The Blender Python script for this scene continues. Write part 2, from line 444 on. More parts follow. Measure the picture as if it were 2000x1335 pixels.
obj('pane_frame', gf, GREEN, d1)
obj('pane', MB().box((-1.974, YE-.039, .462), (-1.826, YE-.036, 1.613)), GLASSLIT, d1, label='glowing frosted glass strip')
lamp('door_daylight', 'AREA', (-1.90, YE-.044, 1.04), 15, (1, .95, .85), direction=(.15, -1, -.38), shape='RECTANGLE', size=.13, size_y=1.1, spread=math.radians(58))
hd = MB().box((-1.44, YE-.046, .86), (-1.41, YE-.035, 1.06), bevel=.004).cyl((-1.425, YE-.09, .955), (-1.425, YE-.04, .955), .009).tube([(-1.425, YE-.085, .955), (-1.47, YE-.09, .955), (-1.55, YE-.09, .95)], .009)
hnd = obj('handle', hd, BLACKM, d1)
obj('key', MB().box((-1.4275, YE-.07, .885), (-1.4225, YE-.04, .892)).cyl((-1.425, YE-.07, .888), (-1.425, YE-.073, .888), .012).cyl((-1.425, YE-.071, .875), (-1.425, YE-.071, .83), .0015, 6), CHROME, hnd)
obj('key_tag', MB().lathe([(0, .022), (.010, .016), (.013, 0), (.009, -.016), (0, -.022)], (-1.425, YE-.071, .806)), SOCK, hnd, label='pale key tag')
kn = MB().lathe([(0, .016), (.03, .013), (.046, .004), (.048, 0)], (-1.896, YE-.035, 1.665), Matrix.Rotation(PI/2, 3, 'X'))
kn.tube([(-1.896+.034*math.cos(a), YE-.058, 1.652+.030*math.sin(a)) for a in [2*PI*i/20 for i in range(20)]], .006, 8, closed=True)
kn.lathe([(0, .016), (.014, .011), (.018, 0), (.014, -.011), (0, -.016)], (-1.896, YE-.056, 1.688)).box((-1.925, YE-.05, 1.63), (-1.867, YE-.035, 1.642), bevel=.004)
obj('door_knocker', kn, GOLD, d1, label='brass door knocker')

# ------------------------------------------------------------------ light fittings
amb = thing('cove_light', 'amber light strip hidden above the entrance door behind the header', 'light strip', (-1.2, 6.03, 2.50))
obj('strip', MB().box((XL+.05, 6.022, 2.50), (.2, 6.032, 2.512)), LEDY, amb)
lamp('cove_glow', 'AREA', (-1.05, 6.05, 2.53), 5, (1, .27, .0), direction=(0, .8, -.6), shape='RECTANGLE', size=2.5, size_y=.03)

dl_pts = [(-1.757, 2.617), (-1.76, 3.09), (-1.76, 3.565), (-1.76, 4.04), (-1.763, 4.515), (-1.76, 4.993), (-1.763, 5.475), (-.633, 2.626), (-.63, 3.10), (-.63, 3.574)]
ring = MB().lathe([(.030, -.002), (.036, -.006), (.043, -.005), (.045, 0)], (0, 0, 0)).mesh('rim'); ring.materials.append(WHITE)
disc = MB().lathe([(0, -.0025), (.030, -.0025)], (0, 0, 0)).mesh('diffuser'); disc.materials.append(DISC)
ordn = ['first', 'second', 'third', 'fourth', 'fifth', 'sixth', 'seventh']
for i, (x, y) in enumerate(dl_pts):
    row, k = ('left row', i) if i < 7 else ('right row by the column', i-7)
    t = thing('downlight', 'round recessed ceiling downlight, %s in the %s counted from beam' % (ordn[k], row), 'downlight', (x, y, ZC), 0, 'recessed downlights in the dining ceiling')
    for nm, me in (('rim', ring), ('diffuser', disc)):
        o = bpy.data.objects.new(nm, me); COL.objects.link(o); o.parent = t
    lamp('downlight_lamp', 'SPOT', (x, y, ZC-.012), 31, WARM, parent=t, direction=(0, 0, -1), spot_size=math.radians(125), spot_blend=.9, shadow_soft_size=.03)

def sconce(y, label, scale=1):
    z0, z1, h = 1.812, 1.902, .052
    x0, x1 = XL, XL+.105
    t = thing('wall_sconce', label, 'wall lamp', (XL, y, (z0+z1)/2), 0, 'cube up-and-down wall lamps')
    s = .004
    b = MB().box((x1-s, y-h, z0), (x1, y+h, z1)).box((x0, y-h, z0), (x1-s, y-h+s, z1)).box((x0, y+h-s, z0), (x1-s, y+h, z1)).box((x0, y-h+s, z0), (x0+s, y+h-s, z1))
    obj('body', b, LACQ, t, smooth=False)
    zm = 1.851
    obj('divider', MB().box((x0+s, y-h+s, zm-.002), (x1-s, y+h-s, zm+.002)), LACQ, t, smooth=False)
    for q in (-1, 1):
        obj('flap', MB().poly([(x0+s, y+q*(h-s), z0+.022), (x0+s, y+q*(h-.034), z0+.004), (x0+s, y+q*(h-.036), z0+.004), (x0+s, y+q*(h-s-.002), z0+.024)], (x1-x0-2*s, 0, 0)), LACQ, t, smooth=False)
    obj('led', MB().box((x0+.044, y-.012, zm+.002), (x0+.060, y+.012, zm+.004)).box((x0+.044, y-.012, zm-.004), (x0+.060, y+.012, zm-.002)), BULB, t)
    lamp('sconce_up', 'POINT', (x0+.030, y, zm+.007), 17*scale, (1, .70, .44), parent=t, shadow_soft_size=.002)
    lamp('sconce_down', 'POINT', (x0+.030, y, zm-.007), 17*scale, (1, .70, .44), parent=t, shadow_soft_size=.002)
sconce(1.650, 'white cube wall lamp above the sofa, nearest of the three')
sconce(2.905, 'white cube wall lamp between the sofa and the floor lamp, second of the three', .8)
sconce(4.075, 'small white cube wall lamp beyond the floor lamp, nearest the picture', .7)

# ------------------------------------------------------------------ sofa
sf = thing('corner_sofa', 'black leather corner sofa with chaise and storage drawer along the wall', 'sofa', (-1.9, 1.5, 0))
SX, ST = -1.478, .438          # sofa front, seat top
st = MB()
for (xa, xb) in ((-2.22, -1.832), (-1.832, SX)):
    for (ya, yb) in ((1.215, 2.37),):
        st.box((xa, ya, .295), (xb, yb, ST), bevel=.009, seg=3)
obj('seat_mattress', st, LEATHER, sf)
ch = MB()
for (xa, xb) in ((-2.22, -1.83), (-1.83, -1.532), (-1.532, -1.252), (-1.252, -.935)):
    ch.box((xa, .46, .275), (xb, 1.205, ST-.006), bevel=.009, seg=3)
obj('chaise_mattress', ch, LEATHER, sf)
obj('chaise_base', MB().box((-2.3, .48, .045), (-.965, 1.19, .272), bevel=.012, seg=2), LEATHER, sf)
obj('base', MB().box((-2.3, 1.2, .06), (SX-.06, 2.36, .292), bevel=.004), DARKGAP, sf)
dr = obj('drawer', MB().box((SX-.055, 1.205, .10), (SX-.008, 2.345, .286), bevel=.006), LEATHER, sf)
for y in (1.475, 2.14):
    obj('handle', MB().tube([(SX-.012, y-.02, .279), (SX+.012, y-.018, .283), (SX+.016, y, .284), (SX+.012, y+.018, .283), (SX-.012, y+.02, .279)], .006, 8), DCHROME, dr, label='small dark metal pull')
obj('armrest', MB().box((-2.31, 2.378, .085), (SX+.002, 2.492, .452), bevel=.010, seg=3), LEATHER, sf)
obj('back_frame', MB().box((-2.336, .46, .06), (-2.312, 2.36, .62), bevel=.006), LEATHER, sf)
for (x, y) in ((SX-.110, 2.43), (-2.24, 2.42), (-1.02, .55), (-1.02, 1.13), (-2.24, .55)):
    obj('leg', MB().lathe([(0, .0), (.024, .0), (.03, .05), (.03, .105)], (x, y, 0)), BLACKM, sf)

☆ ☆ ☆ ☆

▸ Work to complete:
Return all the data above once more, precisely as given.

▸ Exercise result:
The Blender Python script for this scene continues. Write part 2, from line 444 on. More parts follow. Measure the picture as if it were 2000x1335 pixels.
obj('pane_frame', gf, GREEN, d1)
obj('pane', MB().box((-1.974, YE-.039, .462), (-1.826, YE-.036, 1.613)), GLASSLIT, d1, label='glowing frosted glass strip')
lamp('door_daylight', 'AREA', (-1.90, YE-.044, 1.04), 15, (1, .95, .85), direction=(.15, -1, -.38), shape='RECTANGLE', size=.13, size_y=1.1, spread=math.radians(58))
hd = MB().box((-1.44, YE-.046, .86), (-1.41, YE-.035, 1.06), bevel=.004).cyl((-1.425, YE-.09, .955), (-1.425, YE-.04, .955), .009).tube([(-1.425, YE-.085, .955), (-1.47, YE-.09, .955), (-1.55, YE-.09, .95)], .009)
hnd = obj('handle', hd, BLACKM, d1)
obj('key', MB().box((-1.4275, YE-.07, .885), (-1.4225, YE-.04, .892)).cyl((-1.425, YE-.07, .888), (-1.425, YE-.073, .888), .012).cyl((-1.425, YE-.071, .875), (-1.425, YE-.071, .83), .0015, 6), CHROME, hnd)
obj('key_tag', MB().lathe([(0, .022), (.010, .016), (.013, 0), (.009, -.016), (0, -.022)], (-1.425, YE-.071, .806)), SOCK, hnd, label='pale key tag')
kn = MB().lathe([(0, .016), (.03, .013), (.046, .004), (.048, 0)], (-1.896, YE-.035, 1.665), Matrix.Rotation(PI/2, 3, 'X'))
kn.tube([(-1.896+.034*math.cos(a), YE-.058, 1.652+.030*math.sin(a)) for a in [2*PI*i/20 for i in range(20)]], .006, 8, closed=True)
kn.lathe([(0, .016), (.014, .011), (.018, 0), (.014, -.011), (0, -.016)], (-1.896, YE-.056, 1.688)).box((-1.925, YE-.05, 1.63), (-1.867, YE-.035, 1.642), bevel=.004)
obj('door_knocker', kn, GOLD, d1, label='brass door knocker')

# ------------------------------------------------------------------ light fittings
amb = thing('cove_light', 'amber light strip hidden above the entrance door behind the header', 'light strip', (-1.2, 6.03, 2.50))
obj('strip', MB().box((XL+.05, 6.022, 2.50), (.2, 6.032, 2.512)), LEDY, amb)
lamp('cove_glow', 'AREA', (-1.05, 6.05, 2.53), 5, (1, .27, .0), direction=(0, .8, -.6), shape='RECTANGLE', size=2.5, size_y=.03)

dl_pts = [(-1.757, 2.617), (-1.76, 3.09), (-1.76, 3.565), (-1.76, 4.04), (-1.763, 4.515), (-1.76, 4.993), (-1.763, 5.475), (-.633, 2.626), (-.63, 3.10), (-.63, 3.574)]
ring = MB().lathe([(.030, -.002), (.036, -.006), (.043, -.005), (.045, 0)], (0, 0, 0)).mesh('rim'); ring.materials.append(WHITE)
disc = MB().lathe([(0, -.0025), (.030, -.0025)], (0, 0, 0)).mesh('diffuser'); disc.materials.append(DISC)
ordn = ['first', 'second', 'third', 'fourth', 'fifth', 'sixth', 'seventh']
for i, (x, y) in enumerate(dl_pts):
    row, k = ('left row', i) if i < 7 else ('right row by the column', i-7)
    t = thing('downlight', 'round recessed ceiling downlight, %s in the %s counted from beam' % (ordn[k], row), 'downlight', (x, y, ZC), 0, 'recessed downlights in the dining ceiling')
    for nm, me in (('rim', ring), ('diffuser', disc)):
        o = bpy.data.objects.new(nm, me); COL.objects.link(o); o.parent = t
    lamp('downlight_lamp', 'SPOT', (x, y, ZC-.012), 31, WARM, parent=t, direction=(0, 0, -1), spot_size=math.radians(125), spot_blend=.9, shadow_soft_size=.03)

def sconce(y, label, scale=1):
    z0, z1, h = 1.812, 1.902, .052
    x0, x1 = XL, XL+.105
    t = thing('wall_sconce', label, 'wall lamp', (XL, y, (z0+z1)/2), 0, 'cube up-and-down wall lamps')
    s = .004
    b = MB().box((x1-s, y-h, z0), (x1, y+h, z1)).box((x0, y-h, z0), (x1-s, y-h+s, z1)).box((x0, y+h-s, z0), (x1-s, y+h, z1)).box((x0, y-h+s, z0), (x0+s, y+h-s, z1))
    obj('body', b, LACQ, t, smooth=False)
    zm = 1.851
    obj('divider', MB().box((x0+s, y-h+s, zm-.002), (x1-s, y+h-s, zm+.002)), LACQ, t, smooth=False)
    for q in (-1, 1):
        obj('flap', MB().poly([(x0+s, y+q*(h-s), z0+.022), (x0+s, y+q*(h-.034), z0+.004), (x0+s, y+q*(h-.036), z0+.004), (x0+s, y+q*(h-s-.002), z0+.024)], (x1-x0-2*s, 0, 0)), LACQ, t, smooth=False)
    obj('led', MB().box((x0+.044, y-.012, zm+.002), (x0+.060, y+.012, zm+.004)).box((x0+.044, y-.012, zm-.004), (x0+.060, y+.012, zm-.002)), BULB, t)
    lamp('sconce_up', 'POINT', (x0+.030, y, zm+.007), 17*scale, (1, .70, .44), parent=t, shadow_soft_size=.002)
    lamp('sconce_down', 'POINT', (x0+.030, y, zm-.007), 17*scale, (1, .70, .44), parent=t, shadow_soft_size=.002)
sconce(1.650, 'white cube wall lamp above the sofa, nearest of the three')
sconce(2.905, 'white cube wall lamp between the sofa and the floor lamp, second of the three', .8)
sconce(4.075, 'small white cube wall lamp beyond the floor lamp, nearest the picture', .7)

# ------------------------------------------------------------------ sofa
sf = thing('corner_sofa', 'black leather corner sofa with chaise and storage drawer along the wall', 'sofa', (-1.9, 1.5, 0))
SX, ST = -1.478, .438          # sofa front, seat top
st = MB()
for (xa, xb) in ((-2.22, -1.832), (-1.832, SX)):
    for (ya, yb) in ((1.215, 2.37),):
        st.box((xa, ya, .295), (xb, yb, ST), bevel=.009, seg=3)
obj('seat_mattress', st, LEATHER, sf)
ch = MB()
for (xa, xb) in ((-2.22, -1.83), (-1.83, -1.532), (-1.532, -1.252), (-1.252, -.935)):
    ch.box((xa, .46, .275), (xb, 1.205, ST-.006), bevel=.009, seg=3)
obj('chaise_mattress', ch, LEATHER, sf)
obj('chaise_base', MB().box((-2.3, .48, .045), (-.965, 1.19, .272), bevel=.012, seg=2), LEATHER, sf)
obj('base', MB().box((-2.3, 1.2, .06), (SX-.06, 2.36, .292), bevel=.004), DARKGAP, sf)
dr = obj('drawer', MB().box((SX-.055, 1.205, .10), (SX-.008, 2.345, .286), bevel=.006), LEATHER, sf)
for y in (1.475, 2.14):
    obj('handle', MB().tube([(SX-.012, y-.02, .279), (SX+.012, y-.018, .283), (SX+.016, y, .284), (SX+.012, y+.018, .283), (SX-.012, y+.02, .279)], .006, 8), DCHROME, dr, label='small dark metal pull')
obj('armrest', MB().box((-2.31, 2.378, .085), (SX+.002, 2.492, .452), bevel=.010, seg=3), LEATHER, sf)
obj('back_frame', MB().box((-2.336, .46, .06), (-2.312, 2.36, .62), bevel=.006), LEATHER, sf)
for (x, y) in ((SX-.110, 2.43), (-2.24, 2.42), (-1.02, .55), (-1.02, 1.13), (-2.24, .55)):
    obj('leg', MB().lathe([(0, .0), (.024, .0), (.03, .05), (.03, .105)], (x, y, 0)), BLACKM, sf)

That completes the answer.